BEGIN Available data
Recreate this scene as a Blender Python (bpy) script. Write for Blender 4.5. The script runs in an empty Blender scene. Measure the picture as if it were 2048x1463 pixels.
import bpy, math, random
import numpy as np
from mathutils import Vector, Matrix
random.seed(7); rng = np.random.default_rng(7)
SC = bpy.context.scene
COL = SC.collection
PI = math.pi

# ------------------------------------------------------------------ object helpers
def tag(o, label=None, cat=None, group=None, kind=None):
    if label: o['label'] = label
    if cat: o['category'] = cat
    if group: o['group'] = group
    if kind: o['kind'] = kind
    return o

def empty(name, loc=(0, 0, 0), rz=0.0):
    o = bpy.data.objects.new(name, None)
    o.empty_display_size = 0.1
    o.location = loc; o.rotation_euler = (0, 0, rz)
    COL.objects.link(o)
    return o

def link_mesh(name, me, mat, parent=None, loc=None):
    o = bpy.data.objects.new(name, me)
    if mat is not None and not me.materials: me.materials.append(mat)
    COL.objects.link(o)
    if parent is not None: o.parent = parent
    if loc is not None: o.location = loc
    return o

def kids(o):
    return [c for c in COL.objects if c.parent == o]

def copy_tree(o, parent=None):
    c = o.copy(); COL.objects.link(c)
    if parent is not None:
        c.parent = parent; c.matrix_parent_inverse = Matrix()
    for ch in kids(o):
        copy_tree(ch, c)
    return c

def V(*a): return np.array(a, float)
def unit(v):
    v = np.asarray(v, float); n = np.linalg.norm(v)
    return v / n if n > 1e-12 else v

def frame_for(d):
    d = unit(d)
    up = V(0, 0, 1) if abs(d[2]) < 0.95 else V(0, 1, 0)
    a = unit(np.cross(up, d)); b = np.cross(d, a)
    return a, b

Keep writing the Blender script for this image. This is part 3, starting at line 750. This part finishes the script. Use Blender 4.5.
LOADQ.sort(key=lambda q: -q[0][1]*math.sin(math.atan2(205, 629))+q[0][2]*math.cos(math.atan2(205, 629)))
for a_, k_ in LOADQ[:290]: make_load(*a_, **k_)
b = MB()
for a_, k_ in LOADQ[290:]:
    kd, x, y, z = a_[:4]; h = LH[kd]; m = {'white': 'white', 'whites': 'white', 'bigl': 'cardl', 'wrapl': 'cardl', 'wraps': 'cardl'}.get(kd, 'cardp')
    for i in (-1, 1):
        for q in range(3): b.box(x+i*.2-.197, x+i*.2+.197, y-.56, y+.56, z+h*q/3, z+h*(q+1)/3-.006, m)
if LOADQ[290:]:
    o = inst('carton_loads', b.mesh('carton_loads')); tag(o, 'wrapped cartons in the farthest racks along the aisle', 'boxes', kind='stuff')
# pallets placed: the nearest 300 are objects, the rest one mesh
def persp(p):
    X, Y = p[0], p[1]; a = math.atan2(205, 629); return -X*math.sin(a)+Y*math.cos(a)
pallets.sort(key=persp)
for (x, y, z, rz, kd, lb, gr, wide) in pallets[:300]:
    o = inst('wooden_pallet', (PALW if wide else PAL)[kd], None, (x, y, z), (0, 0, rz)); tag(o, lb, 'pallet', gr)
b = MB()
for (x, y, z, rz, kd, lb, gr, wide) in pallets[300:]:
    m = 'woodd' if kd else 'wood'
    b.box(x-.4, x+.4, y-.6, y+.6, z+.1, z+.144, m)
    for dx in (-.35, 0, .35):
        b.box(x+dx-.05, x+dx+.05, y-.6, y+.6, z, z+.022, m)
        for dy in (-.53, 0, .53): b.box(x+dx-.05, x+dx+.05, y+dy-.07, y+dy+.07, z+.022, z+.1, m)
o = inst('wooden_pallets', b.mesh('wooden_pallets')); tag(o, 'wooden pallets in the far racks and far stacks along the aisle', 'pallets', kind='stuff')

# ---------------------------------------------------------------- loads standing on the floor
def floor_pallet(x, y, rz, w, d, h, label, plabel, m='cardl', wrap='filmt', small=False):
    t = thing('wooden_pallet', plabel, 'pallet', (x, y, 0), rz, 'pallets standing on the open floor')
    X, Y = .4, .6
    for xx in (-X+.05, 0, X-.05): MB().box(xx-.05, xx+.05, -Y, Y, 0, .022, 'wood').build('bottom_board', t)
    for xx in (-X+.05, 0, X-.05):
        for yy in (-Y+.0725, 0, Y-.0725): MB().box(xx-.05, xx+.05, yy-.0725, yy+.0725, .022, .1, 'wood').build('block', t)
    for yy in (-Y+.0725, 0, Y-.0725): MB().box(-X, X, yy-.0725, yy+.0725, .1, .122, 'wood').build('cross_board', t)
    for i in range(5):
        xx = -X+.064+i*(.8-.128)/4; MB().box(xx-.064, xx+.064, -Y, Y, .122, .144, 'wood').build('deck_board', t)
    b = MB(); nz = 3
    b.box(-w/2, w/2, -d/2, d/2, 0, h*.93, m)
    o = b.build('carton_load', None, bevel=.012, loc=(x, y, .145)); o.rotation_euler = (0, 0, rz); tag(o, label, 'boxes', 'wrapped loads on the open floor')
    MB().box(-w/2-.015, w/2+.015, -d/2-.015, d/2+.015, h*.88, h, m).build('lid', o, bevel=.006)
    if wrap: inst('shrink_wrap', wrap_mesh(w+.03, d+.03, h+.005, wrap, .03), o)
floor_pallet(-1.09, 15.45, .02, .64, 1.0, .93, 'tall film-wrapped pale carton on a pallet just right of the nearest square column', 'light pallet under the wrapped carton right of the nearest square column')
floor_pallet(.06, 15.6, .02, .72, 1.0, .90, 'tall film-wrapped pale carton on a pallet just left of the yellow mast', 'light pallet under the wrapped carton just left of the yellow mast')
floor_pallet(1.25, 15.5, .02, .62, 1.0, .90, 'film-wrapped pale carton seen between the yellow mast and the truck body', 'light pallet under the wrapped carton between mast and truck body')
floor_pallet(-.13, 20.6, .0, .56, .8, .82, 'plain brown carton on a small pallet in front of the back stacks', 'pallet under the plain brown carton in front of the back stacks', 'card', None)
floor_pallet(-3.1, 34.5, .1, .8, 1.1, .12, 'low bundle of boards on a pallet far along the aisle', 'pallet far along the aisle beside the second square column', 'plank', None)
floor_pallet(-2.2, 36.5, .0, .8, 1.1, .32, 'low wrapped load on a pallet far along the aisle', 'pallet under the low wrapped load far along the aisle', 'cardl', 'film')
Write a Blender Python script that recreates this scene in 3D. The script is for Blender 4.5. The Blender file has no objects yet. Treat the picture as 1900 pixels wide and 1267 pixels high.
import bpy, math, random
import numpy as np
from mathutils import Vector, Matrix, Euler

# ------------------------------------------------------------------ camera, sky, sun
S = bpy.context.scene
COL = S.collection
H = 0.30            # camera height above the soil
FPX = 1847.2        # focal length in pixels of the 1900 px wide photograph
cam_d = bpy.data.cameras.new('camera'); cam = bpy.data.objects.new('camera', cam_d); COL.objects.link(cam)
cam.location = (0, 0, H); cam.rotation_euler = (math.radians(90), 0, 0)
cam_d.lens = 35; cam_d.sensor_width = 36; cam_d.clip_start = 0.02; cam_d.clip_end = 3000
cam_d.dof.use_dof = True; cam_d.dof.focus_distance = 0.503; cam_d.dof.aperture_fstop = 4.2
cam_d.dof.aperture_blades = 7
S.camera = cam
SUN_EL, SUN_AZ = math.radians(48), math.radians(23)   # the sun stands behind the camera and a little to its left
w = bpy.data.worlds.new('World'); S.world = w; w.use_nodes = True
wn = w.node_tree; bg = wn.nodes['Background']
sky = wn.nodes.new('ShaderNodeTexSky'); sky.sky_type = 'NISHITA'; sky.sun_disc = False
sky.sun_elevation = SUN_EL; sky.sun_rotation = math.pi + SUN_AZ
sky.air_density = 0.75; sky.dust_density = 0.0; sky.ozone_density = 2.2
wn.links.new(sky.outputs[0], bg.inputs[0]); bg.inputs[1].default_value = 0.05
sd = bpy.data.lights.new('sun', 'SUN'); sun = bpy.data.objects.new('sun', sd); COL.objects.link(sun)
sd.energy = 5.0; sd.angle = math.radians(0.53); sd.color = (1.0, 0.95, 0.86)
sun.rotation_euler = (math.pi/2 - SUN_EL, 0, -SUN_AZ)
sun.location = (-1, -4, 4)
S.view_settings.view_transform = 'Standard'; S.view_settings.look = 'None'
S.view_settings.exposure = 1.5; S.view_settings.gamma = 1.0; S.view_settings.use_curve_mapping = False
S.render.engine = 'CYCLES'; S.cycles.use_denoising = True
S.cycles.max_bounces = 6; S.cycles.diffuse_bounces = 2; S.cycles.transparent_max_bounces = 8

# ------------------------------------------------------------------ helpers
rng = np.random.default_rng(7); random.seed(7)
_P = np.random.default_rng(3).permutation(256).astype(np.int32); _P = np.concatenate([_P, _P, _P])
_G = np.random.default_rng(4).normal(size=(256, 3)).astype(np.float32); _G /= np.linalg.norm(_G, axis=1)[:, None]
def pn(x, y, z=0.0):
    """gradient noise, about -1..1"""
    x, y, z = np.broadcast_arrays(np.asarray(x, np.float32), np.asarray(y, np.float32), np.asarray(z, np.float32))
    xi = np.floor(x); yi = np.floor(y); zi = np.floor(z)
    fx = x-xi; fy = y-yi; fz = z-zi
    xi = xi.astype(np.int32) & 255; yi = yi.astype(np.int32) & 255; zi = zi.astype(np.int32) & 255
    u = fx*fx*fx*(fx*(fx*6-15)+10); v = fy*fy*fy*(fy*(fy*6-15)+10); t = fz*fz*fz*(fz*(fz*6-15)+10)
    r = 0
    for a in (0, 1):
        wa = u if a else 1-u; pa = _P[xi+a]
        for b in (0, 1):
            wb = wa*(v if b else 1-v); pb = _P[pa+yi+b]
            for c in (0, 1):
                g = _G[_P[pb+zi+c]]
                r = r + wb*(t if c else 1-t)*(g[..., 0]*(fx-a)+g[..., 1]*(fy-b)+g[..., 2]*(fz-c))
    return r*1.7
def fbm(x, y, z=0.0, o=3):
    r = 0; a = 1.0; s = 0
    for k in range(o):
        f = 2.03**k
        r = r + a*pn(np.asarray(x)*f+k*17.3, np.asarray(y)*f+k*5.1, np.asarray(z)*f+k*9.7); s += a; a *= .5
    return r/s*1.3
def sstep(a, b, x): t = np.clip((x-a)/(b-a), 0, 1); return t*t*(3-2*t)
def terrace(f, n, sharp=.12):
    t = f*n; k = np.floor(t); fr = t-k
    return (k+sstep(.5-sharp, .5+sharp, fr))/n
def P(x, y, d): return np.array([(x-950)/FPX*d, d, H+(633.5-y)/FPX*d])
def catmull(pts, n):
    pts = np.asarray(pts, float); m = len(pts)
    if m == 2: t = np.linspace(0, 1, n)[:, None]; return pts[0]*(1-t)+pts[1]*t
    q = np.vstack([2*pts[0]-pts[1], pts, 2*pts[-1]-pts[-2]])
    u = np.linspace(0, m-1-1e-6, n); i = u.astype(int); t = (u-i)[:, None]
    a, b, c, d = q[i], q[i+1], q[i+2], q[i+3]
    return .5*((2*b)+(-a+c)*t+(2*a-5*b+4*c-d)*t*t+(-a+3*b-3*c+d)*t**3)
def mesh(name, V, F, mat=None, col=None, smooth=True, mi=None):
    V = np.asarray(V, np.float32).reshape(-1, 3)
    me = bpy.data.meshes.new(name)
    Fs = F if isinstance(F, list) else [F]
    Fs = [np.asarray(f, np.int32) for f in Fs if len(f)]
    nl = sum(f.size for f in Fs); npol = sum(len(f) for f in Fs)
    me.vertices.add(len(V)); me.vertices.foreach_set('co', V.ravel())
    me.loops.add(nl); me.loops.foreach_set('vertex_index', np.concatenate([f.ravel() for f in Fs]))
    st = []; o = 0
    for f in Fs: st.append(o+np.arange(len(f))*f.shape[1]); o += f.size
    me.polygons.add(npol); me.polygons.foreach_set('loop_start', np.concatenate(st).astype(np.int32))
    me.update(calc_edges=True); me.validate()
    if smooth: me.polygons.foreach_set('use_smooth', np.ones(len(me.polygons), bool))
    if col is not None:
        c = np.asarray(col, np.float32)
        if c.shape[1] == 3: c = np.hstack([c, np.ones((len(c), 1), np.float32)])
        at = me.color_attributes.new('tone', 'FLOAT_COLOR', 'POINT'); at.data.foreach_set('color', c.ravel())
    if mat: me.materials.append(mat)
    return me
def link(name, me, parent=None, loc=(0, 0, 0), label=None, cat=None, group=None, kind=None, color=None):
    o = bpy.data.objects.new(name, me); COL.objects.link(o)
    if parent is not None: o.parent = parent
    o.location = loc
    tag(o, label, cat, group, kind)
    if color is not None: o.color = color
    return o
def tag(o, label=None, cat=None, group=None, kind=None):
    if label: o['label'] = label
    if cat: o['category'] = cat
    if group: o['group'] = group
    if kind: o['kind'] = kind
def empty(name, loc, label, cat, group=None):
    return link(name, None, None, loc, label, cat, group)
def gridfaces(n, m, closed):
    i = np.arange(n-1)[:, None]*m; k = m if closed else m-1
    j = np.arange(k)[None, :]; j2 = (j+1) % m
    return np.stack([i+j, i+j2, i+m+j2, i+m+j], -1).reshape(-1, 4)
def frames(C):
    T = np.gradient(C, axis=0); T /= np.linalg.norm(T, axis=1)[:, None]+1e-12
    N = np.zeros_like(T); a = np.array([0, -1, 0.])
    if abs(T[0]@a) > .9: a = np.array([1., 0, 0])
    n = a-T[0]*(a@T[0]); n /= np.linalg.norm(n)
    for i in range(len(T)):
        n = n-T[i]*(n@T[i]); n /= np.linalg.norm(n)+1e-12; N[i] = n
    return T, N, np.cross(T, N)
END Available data
Your answer consists solely of the lines from the top of the records above through the line that contains "return a, b", each echoed exactly.

Recreate this scene as a Blender Python (bpy) script. Write for Blender 4.5. The script runs in an empty Blender scene. Measure the picture as if it were 2048x1463 pixels.
import bpy, math, random
import numpy as np
from mathutils import Vector, Matrix
random.seed(7); rng = np.random.default_rng(7)
SC = bpy.context.scene
COL = SC.collection
PI = math.pi

# ------------------------------------------------------------------ object helpers
def tag(o, label=None, cat=None, group=None, kind=None):
    if label: o['label'] = label
    if cat: o['category'] = cat
    if group: o['group'] = group
    if kind: o['kind'] = kind
    return o

def empty(name, loc=(0, 0, 0), rz=0.0):
    o = bpy.data.objects.new(name, None)
    o.empty_display_size = 0.1
    o.location = loc; o.rotation_euler = (0, 0, rz)
    COL.objects.link(o)
    return o

def link_mesh(name, me, mat, parent=None, loc=None):
    o = bpy.data.objects.new(name, me)
    if mat is not None and not me.materials: me.materials.append(mat)
    COL.objects.link(o)
    if parent is not None: o.parent = parent
    if loc is not None: o.location = loc
    return o

def kids(o):
    return [c for c in COL.objects if c.parent == o]

def copy_tree(o, parent=None):
    c = o.copy(); COL.objects.link(c)
    if parent is not None:
        c.parent = parent; c.matrix_parent_inverse = Matrix()
    for ch in kids(o):
        copy_tree(ch, c)
    return c

def V(*a): return np.array(a, float)
def unit(v):
    v = np.asarray(v, float); n = np.linalg.norm(v)
    return v / n if n > 1e-12 else v

def frame_for(d):
    d = unit(d)
    up = V(0, 0, 1) if abs(d[2]) < 0.95 else V(0, 1, 0)
    a = unit(np.cross(up, d)); b = np.cross(d, a)
    return a, b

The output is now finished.